In 2005, Billups' team defeated South Gwinnett High, coached by Roger Fleetwood, on a Saturday night. The game, featuring Monta Ellis and current Philadelphia 76er Louis Williams, went to double-overtime.

A few days later, at a neutral court, South Gwinnett would go on to beat Oak Hill Academy, whose starting line-up was Ty Lawson, Eric Devendorf, Jamont Gordon, K.C. River, and Kevin Durant. (Fleetwood's team, on the other hand, eventually lost to Joseph Wheeler High School in the Georgia state tournament.)

"Each summer, Louis Williams, the other players, and I get together at a summer camp in Snellville, Georgia, and reminisce. With the exception of the Wheeler loss, the loss to Lanier was the toughest, all these years later," Fleetwood said. "He had his team playing aggressively, and they played the game 84 feet. If you can get really good players to play really hard, that's the sign of a great coach."

Billups credited his faith, not his fury, for his success.

"I coach the way God wants me," he says. "I don't break rules. I don't think I would have won that many championships if God wasn't in my life. I could name a lot of times when we're behind, if I go blank, I stop and ask him for help. I know I didn't do it by myself. I'm not the smartest coach in the world. That's who I always ask for help."

Ellis, his most famous pupil, played almost every position well and served as a leader in the locker room and on the court. Ellis is having his best season in his fourth season, with the Golden State Warriors. During the 2009-2010 season, Ellis has averaged 25.4 points a game. Their relationship was close and extended beyond the court.

"It was like daddy and son," Billups said of their relationship. "When he needed help, he came to me and I helped him. He talked to me about other coaches. He wanted to win, and he wanted to win every game."

Billups took a little credit for developing the former second-round pick (40th overall) of the Golden State Warriors. But he admitted that their relationship has been strained since Ellis landed in the pros. "Right now, [our relationship] is not the best in the world. Sometimes we talk once or twice a year. Sooner or later, God will put us back together."

Billups' career path, winding throughout the state, began in football. A native of Louisville, Miss., Billups spent time as a multi-sport coach at Vicksburg High School and Blackburn Junior High before being hired by Lanier High School.

"Basketball was not my sport," Billups says of his own athletic career. "I played football, baseball, and I ran track. I played a little bit of high school basketball, but not much."

Once Billups focused on coaching basketball, he rose to prominence quickly, winning his first state championship at Vicksburg High School. After a few years in that position, Billups wanted to move to Jackson to be closer to his family.

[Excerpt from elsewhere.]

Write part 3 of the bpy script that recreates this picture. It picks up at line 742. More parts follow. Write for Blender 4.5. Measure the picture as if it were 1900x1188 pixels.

"I got a job in Vicksburg, and my wife was working in Jackson," Billups says. "After 12 years at Vicksburg, I got tired of driving (back and forth), and my kids were growing up and I wanted to be at home with my daughter and my sons, so I tried to get a little closer."

Even though Billups has sometimes had the advantage of exceptional talent like Ellis, he has more often had to rely on discipline to secure victories. "I'm real tough on the kids; I won't let them do what they want to do. We got a lot of rules that we follow, and if you don't follow them you don't play."

Quentin Watkins, an 11th grade point guard at Lanier, noted that Billups' coaching style is particularly involved and intense. "His coaching style is just. …" he trails off. "It's a ‘get out there'-type style—very hard-nosed basketball."

"(Players) always haven't had a lot of talent," Billups says. "I always try to make them the best they can be. Some players I brought in weren't very good, but after two or three years with me, they became good. Some became great basketball players."

Previous Comments


Coach Billips was the quarterback of my high school when I was a very young lad. I was in the band and got to see him play most games until I moved to Ridgeland. He never wanted to come out of the games no matter how much he was hurt or ineffective. He was a great warrior back then just as he is now. We used to play Lanier, Greenwood and Greenville back then. Those country and cock- strong boys used to beat the crap out of us. The coaches saw me playing intramurial football as a running back back then and had the band director to throw me out of the band so I could play running back on the football team. I refused to play and went back to the band room. Unfortunately, I didn't know any football players back then who were very scholarly too, and so I refused to become a mere jock as I perceived the situation back then. I know Coach Billips' wife too. She grew up not far from where I lived until 14 years of age. I wish them the best. Good story! Thanks.